■ What to work on ■
Everything in the listing below from the line containing "Reconstruct this image" through the line containing "sc.camera = camo" should be repeated exactly; leave out every other line.

============================================================

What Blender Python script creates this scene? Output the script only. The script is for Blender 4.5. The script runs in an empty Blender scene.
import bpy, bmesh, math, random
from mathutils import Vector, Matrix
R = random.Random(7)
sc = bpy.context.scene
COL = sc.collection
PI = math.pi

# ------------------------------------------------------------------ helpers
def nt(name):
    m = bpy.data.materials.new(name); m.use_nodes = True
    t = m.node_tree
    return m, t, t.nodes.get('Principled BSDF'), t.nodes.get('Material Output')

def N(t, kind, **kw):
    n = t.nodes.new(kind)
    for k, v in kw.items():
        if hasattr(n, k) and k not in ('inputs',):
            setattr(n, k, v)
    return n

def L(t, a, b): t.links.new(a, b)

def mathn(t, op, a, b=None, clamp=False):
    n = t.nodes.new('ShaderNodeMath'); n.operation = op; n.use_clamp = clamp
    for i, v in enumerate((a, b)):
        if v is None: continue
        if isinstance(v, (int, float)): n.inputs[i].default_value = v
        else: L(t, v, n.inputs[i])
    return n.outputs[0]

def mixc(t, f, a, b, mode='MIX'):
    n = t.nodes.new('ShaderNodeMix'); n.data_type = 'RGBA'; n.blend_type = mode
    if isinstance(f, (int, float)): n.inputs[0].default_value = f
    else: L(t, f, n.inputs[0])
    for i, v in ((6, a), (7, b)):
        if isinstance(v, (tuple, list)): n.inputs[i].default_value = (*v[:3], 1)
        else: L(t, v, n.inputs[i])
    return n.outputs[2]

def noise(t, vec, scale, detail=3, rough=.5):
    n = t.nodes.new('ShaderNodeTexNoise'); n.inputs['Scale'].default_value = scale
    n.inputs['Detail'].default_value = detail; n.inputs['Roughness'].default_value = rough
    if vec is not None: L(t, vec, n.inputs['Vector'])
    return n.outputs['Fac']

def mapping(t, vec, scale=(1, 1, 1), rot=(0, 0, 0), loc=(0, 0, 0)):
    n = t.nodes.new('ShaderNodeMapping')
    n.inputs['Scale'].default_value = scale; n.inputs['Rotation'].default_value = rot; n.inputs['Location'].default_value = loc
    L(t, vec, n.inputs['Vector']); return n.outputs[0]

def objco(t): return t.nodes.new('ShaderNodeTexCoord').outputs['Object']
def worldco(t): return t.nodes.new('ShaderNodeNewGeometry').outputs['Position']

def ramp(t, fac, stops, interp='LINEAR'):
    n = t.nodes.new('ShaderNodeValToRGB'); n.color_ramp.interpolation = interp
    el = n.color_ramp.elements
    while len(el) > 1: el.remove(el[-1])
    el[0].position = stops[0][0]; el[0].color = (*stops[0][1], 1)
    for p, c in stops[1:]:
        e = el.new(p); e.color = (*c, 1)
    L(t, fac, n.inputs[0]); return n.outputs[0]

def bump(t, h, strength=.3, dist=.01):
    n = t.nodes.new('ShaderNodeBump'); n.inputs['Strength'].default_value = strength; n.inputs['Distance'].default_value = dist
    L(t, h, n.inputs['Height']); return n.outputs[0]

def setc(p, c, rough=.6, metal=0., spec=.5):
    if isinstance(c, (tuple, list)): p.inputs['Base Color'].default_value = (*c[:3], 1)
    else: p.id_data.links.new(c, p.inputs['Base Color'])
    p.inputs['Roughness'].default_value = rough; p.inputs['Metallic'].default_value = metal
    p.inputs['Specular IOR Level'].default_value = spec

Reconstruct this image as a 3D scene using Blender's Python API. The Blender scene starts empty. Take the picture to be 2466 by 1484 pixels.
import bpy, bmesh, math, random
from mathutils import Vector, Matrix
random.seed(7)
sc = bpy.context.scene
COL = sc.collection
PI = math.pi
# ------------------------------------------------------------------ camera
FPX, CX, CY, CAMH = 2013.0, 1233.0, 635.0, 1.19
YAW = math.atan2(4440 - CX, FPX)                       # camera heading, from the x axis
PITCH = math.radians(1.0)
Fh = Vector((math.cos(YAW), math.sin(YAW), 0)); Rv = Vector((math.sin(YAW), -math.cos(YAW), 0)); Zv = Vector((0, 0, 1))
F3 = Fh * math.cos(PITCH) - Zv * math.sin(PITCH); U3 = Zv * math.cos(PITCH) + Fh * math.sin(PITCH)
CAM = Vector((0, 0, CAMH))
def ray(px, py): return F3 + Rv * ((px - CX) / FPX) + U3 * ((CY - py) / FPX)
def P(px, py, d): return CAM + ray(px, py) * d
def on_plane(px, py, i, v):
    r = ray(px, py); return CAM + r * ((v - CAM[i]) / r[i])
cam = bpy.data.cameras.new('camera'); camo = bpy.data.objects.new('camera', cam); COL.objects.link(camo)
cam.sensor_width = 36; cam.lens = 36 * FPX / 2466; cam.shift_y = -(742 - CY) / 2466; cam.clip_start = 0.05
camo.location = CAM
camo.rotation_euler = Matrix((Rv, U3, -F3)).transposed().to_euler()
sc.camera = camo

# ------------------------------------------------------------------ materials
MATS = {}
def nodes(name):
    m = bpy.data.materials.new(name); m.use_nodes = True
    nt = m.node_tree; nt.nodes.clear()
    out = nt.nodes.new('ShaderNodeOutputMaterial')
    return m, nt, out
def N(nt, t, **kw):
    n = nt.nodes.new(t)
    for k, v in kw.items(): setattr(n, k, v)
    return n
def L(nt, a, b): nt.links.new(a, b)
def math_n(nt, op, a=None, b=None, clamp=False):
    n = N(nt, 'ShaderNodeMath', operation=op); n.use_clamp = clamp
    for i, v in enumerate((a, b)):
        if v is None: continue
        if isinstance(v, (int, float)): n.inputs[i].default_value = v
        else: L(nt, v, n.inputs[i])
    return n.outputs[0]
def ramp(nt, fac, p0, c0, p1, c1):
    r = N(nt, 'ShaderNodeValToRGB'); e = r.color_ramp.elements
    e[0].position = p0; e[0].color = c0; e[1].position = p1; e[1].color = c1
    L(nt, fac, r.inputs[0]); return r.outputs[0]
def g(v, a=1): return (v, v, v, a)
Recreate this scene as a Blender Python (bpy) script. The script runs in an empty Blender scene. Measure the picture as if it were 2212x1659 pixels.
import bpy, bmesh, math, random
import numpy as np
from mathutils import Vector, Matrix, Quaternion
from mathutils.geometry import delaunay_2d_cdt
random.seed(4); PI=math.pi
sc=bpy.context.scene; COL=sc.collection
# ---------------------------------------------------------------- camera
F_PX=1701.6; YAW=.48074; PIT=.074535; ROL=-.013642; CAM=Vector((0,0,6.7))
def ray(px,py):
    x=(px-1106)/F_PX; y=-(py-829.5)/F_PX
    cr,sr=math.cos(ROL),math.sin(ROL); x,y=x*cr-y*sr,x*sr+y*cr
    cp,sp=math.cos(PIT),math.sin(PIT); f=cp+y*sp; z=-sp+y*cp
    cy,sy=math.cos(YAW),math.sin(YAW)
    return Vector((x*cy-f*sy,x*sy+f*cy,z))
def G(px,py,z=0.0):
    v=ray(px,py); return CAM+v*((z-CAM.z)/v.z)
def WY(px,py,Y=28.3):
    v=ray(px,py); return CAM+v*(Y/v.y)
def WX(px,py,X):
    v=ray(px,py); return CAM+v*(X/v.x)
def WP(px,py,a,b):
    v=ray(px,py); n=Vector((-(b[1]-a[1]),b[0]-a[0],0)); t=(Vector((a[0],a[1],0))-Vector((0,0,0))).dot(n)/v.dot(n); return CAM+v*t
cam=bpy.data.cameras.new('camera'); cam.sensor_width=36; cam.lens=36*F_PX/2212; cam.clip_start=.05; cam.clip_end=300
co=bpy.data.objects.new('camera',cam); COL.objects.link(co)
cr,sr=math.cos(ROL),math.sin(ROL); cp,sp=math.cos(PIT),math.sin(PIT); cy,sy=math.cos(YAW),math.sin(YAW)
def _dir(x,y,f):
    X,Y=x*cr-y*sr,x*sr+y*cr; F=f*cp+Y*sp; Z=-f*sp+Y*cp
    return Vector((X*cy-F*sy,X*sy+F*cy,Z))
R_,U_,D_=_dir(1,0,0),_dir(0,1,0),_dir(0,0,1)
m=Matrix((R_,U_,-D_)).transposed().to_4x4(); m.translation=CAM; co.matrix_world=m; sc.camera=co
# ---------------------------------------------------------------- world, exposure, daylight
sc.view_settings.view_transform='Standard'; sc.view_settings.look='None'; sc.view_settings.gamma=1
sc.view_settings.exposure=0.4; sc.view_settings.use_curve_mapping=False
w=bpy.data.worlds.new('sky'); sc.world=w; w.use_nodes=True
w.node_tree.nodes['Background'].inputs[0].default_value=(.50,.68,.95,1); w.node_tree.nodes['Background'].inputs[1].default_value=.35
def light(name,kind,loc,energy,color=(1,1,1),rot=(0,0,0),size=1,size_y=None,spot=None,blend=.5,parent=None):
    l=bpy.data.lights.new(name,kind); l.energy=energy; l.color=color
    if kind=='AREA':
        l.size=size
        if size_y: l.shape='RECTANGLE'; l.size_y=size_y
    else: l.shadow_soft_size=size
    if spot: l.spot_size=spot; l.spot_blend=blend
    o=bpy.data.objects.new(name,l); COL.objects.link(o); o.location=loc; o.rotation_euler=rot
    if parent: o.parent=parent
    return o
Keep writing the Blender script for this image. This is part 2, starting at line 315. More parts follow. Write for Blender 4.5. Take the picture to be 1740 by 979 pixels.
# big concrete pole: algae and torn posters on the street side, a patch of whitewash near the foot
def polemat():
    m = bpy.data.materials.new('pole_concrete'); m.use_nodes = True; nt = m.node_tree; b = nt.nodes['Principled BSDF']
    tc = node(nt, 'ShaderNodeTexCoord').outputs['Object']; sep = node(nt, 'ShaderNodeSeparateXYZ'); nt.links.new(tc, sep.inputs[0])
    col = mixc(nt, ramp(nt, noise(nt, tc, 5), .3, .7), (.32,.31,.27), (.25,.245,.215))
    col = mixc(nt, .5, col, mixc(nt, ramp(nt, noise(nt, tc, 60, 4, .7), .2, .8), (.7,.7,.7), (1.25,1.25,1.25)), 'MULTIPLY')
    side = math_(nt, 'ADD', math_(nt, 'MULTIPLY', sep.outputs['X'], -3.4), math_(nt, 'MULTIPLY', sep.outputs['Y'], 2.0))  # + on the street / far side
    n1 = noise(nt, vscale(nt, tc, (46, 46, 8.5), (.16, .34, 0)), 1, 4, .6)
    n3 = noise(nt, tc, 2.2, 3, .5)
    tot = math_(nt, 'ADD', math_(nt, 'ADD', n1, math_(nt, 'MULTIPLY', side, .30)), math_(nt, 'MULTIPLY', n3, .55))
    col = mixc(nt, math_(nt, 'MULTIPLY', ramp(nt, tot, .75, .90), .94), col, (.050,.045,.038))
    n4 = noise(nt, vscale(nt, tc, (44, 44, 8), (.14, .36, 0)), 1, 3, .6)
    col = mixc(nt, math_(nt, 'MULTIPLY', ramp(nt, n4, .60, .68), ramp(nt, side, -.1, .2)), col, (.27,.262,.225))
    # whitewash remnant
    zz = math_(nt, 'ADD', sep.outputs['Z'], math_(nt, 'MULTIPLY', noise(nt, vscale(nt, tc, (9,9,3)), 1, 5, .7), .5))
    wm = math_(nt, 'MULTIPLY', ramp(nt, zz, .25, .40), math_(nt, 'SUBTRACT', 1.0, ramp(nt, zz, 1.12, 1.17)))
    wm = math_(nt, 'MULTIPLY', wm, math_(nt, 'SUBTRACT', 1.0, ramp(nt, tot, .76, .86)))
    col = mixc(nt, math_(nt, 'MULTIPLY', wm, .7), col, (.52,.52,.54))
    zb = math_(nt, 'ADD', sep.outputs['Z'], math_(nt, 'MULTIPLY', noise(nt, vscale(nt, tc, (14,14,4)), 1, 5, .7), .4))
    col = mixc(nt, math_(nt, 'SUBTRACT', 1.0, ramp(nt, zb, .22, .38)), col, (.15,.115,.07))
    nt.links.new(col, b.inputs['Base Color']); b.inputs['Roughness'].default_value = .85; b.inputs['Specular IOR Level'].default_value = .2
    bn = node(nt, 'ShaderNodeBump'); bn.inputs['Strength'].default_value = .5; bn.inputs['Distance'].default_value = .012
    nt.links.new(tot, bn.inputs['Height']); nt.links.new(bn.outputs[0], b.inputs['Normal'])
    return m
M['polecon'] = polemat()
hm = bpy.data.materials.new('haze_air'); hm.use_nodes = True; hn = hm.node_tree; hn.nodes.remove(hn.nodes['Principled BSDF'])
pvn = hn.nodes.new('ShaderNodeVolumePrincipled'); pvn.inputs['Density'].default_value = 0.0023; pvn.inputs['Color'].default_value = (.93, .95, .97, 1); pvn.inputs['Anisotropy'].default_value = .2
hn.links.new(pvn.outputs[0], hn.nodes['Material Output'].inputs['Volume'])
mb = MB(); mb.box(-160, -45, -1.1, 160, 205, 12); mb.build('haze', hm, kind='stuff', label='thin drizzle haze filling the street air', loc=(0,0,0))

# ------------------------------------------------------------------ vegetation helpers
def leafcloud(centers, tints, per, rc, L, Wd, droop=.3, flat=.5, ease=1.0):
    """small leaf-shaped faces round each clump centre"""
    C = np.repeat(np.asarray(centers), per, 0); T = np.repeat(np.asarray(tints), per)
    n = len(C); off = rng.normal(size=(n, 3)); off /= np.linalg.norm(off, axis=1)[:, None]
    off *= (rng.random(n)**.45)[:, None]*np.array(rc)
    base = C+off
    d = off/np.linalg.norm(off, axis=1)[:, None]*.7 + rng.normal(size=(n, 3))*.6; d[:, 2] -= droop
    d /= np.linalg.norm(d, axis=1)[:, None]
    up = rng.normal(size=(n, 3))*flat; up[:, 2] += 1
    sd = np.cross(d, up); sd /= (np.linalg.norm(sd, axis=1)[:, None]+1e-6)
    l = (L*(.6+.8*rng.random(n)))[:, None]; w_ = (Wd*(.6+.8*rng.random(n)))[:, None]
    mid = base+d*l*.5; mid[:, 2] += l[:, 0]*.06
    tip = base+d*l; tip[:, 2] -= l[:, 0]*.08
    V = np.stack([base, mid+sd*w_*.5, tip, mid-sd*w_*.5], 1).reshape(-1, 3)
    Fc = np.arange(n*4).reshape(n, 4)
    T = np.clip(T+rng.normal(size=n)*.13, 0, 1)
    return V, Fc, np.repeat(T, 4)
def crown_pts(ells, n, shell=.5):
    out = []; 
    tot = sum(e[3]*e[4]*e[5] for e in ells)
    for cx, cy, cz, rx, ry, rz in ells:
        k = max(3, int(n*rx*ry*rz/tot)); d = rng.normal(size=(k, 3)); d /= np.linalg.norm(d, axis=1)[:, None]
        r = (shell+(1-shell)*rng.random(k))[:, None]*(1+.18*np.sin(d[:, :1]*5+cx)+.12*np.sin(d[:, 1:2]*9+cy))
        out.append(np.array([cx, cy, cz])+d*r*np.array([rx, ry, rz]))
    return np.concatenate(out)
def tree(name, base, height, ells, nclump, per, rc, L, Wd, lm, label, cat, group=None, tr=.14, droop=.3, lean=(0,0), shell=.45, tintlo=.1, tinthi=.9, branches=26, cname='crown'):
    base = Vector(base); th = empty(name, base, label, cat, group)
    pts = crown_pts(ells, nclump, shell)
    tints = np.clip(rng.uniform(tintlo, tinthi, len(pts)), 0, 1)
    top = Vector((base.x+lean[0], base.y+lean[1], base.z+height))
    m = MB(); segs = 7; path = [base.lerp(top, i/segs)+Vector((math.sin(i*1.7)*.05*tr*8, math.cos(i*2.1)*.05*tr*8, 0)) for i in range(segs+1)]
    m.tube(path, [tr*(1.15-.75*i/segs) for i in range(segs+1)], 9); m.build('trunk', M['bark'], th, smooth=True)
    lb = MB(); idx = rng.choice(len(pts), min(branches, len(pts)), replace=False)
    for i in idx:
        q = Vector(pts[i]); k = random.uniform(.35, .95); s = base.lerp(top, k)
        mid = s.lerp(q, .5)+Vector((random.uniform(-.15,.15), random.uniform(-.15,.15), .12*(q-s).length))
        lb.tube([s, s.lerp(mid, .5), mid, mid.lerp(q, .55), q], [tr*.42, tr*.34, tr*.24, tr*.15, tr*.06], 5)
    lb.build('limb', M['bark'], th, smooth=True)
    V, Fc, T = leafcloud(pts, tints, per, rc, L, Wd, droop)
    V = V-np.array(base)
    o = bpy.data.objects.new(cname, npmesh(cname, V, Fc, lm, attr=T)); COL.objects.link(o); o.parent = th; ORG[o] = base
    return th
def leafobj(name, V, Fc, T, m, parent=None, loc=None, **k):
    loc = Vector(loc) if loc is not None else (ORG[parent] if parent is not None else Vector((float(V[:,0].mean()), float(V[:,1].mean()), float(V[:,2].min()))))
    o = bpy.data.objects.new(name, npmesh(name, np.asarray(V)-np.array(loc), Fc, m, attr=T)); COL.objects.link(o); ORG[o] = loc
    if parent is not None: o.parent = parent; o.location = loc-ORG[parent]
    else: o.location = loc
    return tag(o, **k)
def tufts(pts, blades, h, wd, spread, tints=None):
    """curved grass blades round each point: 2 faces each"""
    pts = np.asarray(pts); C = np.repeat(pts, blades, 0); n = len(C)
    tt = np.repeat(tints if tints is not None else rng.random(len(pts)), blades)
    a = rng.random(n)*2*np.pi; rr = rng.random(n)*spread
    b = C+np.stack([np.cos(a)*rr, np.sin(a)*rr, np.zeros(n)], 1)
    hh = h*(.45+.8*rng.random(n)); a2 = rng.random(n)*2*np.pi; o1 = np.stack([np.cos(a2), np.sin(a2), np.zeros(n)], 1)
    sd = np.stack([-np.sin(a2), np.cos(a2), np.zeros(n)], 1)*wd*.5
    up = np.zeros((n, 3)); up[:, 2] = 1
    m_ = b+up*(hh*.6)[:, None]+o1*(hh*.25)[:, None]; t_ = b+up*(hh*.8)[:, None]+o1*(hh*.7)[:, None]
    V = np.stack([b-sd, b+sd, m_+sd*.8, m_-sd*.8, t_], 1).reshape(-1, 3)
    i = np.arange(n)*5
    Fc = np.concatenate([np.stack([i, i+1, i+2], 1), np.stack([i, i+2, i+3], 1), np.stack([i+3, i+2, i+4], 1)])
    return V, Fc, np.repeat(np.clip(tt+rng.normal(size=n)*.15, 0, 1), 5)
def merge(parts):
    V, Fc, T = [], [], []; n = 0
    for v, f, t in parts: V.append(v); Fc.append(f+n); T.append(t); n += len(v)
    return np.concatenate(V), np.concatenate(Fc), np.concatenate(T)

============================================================

■ The response ■
Reconstruct this image as a 3D scene using Blender's Python API. The Blender scene starts empty. Take the picture to be 2466 by 1484 pixels.
import bpy, bmesh, math, random
from mathutils import Vector, Matrix
random.seed(7)
sc = bpy.context.scene
COL = sc.collection
PI = math.pi
# ------------------------------------------------------------------ camera
FPX, CX, CY, CAMH = 2013.0, 1233.0, 635.0, 1.19
YAW = math.atan2(4440 - CX, FPX)                       # camera heading, from the x axis
PITCH = math.radians(1.0)
Fh = Vector((math.cos(YAW), math.sin(YAW), 0)); Rv = Vector((math.sin(YAW), -math.cos(YAW), 0)); Zv = Vector((0, 0, 1))
F3 = Fh * math.cos(PITCH) - Zv * math.sin(PITCH); U3 = Zv * math.cos(PITCH) + Fh * math.sin(PITCH)
CAM = Vector((0, 0, CAMH))
def ray(px, py): return F3 + Rv * ((px - CX) / FPX) + U3 * ((CY - py) / FPX)
def P(px, py, d): return CAM + ray(px, py) * d
def on_plane(px, py, i, v):
    r = ray(px, py); return CAM + r * ((v - CAM[i]) / r[i])
cam = bpy.data.cameras.new('camera'); camo = bpy.data.objects.new('camera', cam); COL.objects.link(camo)
cam.sensor_width = 36; cam.lens = 36 * FPX / 2466; cam.shift_y = -(742 - CY) / 2466; cam.clip_start = 0.05
camo.location = CAM
camo.rotation_euler = Matrix((Rv, U3, -F3)).transposed().to_euler()
sc.camera = camo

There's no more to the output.